**Task prompt:**
Reproduce the listing below without any change.

**Supplied data:**
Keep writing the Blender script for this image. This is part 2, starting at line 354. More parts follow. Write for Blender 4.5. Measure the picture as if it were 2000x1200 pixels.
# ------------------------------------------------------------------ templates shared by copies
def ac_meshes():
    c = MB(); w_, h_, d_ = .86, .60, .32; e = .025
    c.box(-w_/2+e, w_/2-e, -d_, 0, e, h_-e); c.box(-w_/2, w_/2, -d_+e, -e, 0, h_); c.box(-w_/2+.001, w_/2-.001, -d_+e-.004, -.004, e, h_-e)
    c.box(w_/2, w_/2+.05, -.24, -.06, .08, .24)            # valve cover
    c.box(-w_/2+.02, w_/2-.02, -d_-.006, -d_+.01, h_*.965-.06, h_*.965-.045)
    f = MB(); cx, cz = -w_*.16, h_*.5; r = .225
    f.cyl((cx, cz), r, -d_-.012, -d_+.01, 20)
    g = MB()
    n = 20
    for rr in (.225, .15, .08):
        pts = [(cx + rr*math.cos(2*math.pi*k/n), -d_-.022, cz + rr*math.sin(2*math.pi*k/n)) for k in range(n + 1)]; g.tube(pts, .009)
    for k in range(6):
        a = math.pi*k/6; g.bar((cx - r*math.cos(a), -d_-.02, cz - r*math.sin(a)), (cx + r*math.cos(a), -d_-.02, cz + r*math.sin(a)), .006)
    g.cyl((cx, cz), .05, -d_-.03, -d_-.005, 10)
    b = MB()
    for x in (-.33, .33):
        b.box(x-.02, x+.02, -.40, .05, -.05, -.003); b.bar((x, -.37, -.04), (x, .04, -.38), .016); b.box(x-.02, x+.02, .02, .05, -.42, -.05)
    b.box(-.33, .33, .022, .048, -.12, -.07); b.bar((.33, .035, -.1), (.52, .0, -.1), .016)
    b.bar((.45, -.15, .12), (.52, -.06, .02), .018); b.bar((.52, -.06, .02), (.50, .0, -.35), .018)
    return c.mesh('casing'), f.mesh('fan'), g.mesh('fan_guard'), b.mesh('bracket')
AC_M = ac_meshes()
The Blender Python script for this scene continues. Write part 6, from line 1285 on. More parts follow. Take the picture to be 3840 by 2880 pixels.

**Response:**
Keep writing the Blender script for this image. This is part 2, starting at line 354. More parts follow. Write for Blender 4.5. Measure the picture as if it were 2000x1200 pixels.
# ------------------------------------------------------------------ templates shared by copies
def ac_meshes():
    c = MB(); w_, h_, d_ = .86, .60, .32; e = .025
    c.box(-w_/2+e, w_/2-e, -d_, 0, e, h_-e); c.box(-w_/2, w_/2, -d_+e, -e, 0, h_); c.box(-w_/2+.001, w_/2-.001, -d_+e-.004, -.004, e, h_-e)
    c.box(w_/2, w_/2+.05, -.24, -.06, .08, .24)            # valve cover
    c.box(-w_/2+.02, w_/2-.02, -d_-.006, -d_+.01, h_*.965-.06, h_*.965-.045)
    f = MB(); cx, cz = -w_*.16, h_*.5; r = .225
    f.cyl((cx, cz), r, -d_-.012, -d_+.01, 20)
    g = MB()
    n = 20
    for rr in (.225, .15, .08):
        pts = [(cx + rr*math.cos(2*math.pi*k/n), -d_-.022, cz + rr*math.sin(2*math.pi*k/n)) for k in range(n + 1)]; g.tube(pts, .009)
    for k in range(6):
        a = math.pi*k/6; g.bar((cx - r*math.cos(a), -d_-.02, cz - r*math.sin(a)), (cx + r*math.cos(a), -d_-.02, cz + r*math.sin(a)), .006)
    g.cyl((cx, cz), .05, -d_-.03, -d_-.005, 10)
    b = MB()
    for x in (-.33, .33):
        b.box(x-.02, x+.02, -.40, .05, -.05, -.003); b.bar((x, -.37, -.04), (x, .04, -.38), .016); b.box(x-.02, x+.02, .02, .05, -.42, -.05)
    b.box(-.33, .33, .022, .048, -.12, -.07); b.bar((.33, .035, -.1), (.52, .0, -.1), .016)
    b.bar((.45, -.15, .12), (.52, -.06, .02), .018); b.bar((.52, -.06, .02), (.50, .0, -.35), .018)
    return c.mesh('casing'), f.mesh('fan'), g.mesh('fan_guard'), b.mesh('bracket')
AC_M = ac_meshes()
The Blender Python script for this scene continues. Write part 6, from line 1285 on. More parts follow. Take the picture to be 3840 by 2880 pixels.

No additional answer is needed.